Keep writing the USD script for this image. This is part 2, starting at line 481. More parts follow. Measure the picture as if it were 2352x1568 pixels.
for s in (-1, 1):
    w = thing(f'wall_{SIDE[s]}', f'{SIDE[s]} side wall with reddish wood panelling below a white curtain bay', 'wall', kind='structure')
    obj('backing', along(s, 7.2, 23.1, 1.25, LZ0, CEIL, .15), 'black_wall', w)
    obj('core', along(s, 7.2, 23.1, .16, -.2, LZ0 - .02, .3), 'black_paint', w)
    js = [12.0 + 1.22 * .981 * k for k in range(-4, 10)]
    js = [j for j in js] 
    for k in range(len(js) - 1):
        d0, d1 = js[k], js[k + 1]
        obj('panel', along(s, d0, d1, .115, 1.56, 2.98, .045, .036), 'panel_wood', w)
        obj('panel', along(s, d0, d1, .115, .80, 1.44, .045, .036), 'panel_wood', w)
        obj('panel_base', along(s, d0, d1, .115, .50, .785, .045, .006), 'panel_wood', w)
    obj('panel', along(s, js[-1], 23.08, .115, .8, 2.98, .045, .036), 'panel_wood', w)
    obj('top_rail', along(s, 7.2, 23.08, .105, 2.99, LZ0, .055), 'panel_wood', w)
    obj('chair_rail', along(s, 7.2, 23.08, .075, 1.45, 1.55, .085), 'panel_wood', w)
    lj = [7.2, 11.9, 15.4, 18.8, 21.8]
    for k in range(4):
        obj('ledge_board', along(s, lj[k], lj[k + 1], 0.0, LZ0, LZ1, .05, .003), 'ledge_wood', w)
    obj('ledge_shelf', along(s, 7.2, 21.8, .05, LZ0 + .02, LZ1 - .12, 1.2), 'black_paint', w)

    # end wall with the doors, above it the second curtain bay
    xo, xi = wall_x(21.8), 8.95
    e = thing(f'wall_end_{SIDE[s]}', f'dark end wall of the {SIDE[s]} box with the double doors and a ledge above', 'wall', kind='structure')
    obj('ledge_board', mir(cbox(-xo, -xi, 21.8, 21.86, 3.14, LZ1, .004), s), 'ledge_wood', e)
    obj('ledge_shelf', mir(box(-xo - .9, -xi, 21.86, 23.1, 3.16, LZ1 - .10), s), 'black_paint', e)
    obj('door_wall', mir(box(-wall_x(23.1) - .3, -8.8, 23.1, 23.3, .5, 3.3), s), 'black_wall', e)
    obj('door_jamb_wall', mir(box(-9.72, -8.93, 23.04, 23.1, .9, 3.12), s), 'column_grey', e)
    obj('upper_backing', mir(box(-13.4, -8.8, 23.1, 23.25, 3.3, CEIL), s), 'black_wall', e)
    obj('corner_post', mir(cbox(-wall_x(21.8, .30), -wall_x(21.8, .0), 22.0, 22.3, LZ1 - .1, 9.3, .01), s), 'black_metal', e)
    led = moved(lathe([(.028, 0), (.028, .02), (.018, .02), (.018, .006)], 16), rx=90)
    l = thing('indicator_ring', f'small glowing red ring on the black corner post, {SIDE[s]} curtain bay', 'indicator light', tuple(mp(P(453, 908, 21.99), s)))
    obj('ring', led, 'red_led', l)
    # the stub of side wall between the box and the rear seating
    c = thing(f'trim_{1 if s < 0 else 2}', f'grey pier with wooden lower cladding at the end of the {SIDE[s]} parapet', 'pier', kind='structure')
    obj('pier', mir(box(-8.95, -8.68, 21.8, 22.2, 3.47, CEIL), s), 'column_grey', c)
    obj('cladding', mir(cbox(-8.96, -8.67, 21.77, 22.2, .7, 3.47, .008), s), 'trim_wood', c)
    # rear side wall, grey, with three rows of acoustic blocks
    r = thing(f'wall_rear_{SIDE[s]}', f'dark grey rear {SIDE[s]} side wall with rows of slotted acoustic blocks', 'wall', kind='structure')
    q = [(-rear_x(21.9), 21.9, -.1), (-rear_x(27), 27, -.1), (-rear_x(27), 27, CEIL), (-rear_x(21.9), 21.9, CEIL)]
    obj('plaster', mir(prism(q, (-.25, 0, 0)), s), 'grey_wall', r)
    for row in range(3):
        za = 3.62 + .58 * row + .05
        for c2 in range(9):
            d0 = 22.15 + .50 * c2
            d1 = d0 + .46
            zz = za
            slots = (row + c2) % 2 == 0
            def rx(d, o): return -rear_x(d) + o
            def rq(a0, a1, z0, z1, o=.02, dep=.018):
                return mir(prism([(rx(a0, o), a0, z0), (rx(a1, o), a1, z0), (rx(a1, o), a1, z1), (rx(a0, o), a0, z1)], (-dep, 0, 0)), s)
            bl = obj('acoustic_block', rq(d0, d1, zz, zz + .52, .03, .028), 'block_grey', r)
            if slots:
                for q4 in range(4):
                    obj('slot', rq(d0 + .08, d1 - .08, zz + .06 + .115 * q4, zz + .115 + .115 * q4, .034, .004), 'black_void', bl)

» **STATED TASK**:
Looking at the material above, please copy exactly every line from its first line through the line containing "obj('ledge_shelf', along(s, 7.2, 21.8, .05, LZ0", with both ends included and nothing else.

» **EXERCISE OUTPUT**:
Keep writing the USD script for this image. This is part 2, starting at line 481. More parts follow. Measure the picture as if it were 2352x1568 pixels.
for s in (-1, 1):
    w = thing(f'wall_{SIDE[s]}', f'{SIDE[s]} side wall with reddish wood panelling below a white curtain bay', 'wall', kind='structure')
    obj('backing', along(s, 7.2, 23.1, 1.25, LZ0, CEIL, .15), 'black_wall', w)
    obj('core', along(s, 7.2, 23.1, .16, -.2, LZ0 - .02, .3), 'black_paint', w)
    js = [12.0 + 1.22 * .981 * k for k in range(-4, 10)]
    js = [j for j in js] 
    for k in range(len(js) - 1):
        d0, d1 = js[k], js[k + 1]
        obj('panel', along(s, d0, d1, .115, 1.56, 2.98, .045, .036), 'panel_wood', w)
        obj('panel', along(s, d0, d1, .115, .80, 1.44, .045, .036), 'panel_wood', w)
        obj('panel_base', along(s, d0, d1, .115, .50, .785, .045, .006), 'panel_wood', w)
    obj('panel', along(s, js[-1], 23.08, .115, .8, 2.98, .045, .036), 'panel_wood', w)
    obj('top_rail', along(s, 7.2, 23.08, .105, 2.99, LZ0, .055), 'panel_wood', w)
    obj('chair_rail', along(s, 7.2, 23.08, .075, 1.45, 1.55, .085), 'panel_wood', w)
    lj = [7.2, 11.9, 15.4, 18.8, 21.8]
    for k in range(4):
        obj('ledge_board', along(s, lj[k], lj[k + 1], 0.0, LZ0, LZ1, .05, .003), 'ledge_wood', w)
    obj('ledge_shelf', along(s, 7.2, 21.8, .05, LZ0 + .02, LZ1 - .12, 1.2), 'black_paint', w)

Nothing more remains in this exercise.